Citigroup, one of the largest banks in the U.S., is considering launching its own stablecoin to strengthen its position in digital payments. This initiative was announced during a recent earnings report.
Citigroup's Stablecoin Initiative
During the earnings report, CEO Jane Fraser highlighted the importance of tokenized deposits. The proposed Citi stablecoin would convert traditional customer deposits into blockchain representations, enabling instantaneous and round-the-clock transactions. The bank plans to directly control the issuance of US dollar-pegged stablecoins while enhancing reserve transparency.

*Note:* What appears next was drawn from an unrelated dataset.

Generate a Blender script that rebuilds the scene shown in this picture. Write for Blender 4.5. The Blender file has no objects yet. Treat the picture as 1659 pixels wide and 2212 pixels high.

Comparison with Other Banks' Initiatives
Citigroup's initiative aligns with JPMorgan’s JPM Coin, but Fraser emphasized that regulatory compliance and risk management are top priorities. Citigroup aims for seamless integration into the global payment network in line with new stablecoin regulations crafted by US authorities.
The Stablecoin Market and Its Future
The current value of the stablecoin market stands at $257 billion, with expectations to grow to $750 billion by the end of 2026. Geoffrey Kendrick from Standard Chartered reported that stablecoins have been a frequent topic of discussion in Washington, New York, and Boston. Citigroup's research similarly indicates that the growth of the US dollar-pegged stablecoin market could reshape the banking ecosystem.
Citigroup continues to explore opportunities to integrate new technologies for enhancing its financial services. A stablecoin could play an essential role in the future of digital payments and the transformation of the banking sector.